Last edited by Benson; 2008-05-01 at 20:52.
 
brontide's Avatar
Posts: 868 | Thanked: 474 times | Joined on Oct 2007 @ Capital District, NY, USA
#34
Originally Posted by Texrat View Post
On the other hand, consuming bandwidth without *some* sort of permission, tacit or overt, IS theft of services. Period. Those who like to rationalize their way out of that simply don't have a legal leg to stand on. They can argue their view on idiots who don't protect their service but under current law they'll get nowhere.
This is a state by state issue. In NY ( where I live ) if the owner has not taken any steps to secure the AP then I am free to use it without fear of prosecution. If the owner has done anything, including hiding the SSID, that would probably be enough to invoke the trespass laws.

Most states have not clearly spelled out exactly what's the responsibility of the owner and the user of the AP. I, personally, would love to see something at the federal level that spells out the fact that it's up to the owner to take a step, any step, to secure their routers before they can criminalize otherwise non-criminal access by others. EDIT: this is what I want, the current reality is a hodge-podge of state laws and conflicting opinions.

Last edited by brontide; 2008-05-01 at 20:43.
 
Benson's Avatar
Posts: 4,930 | Thanked: 2,272 times | Joined on Oct 2007
#35
Great; congressional meddling would be just what we need.
I hope you mean a precedent set in a federal court?
 
Posts: 220 | Thanked: 19 times | Joined on Jun 2006
#36
2benson you are exactly correct. Who knew., For a " interesting" video on antenni watch this
http://www.youtube.com/watch?v=LY8Wi7XRXCA
 
Mara's Avatar
Posts: 1,310 | Thanked: 820 times | Joined on Mar 2006 @ Irving, TX
#37
Originally Posted by briand View Post
umm.. no.

Radio waves deteriorate in the same manner, regardless of direction (in open space). That is to say, there is no component of the radio wave that is adversely affected by gravity or altitude. Benson's statement(s) is(are) correct.
Ummm... I thought that black hole and its gravity field does indeed bend radiowaves, or even suck them in? (At least it bends the light... so shouldn't radiowaves obey it as well?)

However, this example is really out of this world we are living in...

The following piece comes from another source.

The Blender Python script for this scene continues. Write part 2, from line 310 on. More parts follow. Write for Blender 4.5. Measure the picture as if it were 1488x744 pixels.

EDIT: Had to check that out. It is true:
http://www.nasa.gov/worldbook/gravit...worldbook.html

Last edited by Mara; 2008-05-01 at 21:32.
 
Benson's Avatar
Posts: 4,930 | Thanked: 2,272 times | Joined on Oct 2007
#38
Indeed. But vague disclaimers always save the day. "(in open space)" could mean free space (no material interactions), brand new universe with no objects moved in from infinity, or whatever...
 
briand's Avatar
Posts: 566 | Thanked: 145 times | Joined on Feb 2008 @ Tallahassee, FL
#39
hahaha... yeah, that's what I meant.

or, how about "(in open space, and not near an event horizon)"
 
Benson's Avatar
Posts: 4,930 | Thanked: 2,272 times | Joined on Oct 2007
#40
There need be no event horizon for the curvature to be non-negligible.

Go on, fix it, I'm gonna go read up on string-theory. What good is modern physics if you can't prove that anything someone says about physics is just an asymptotic approximation?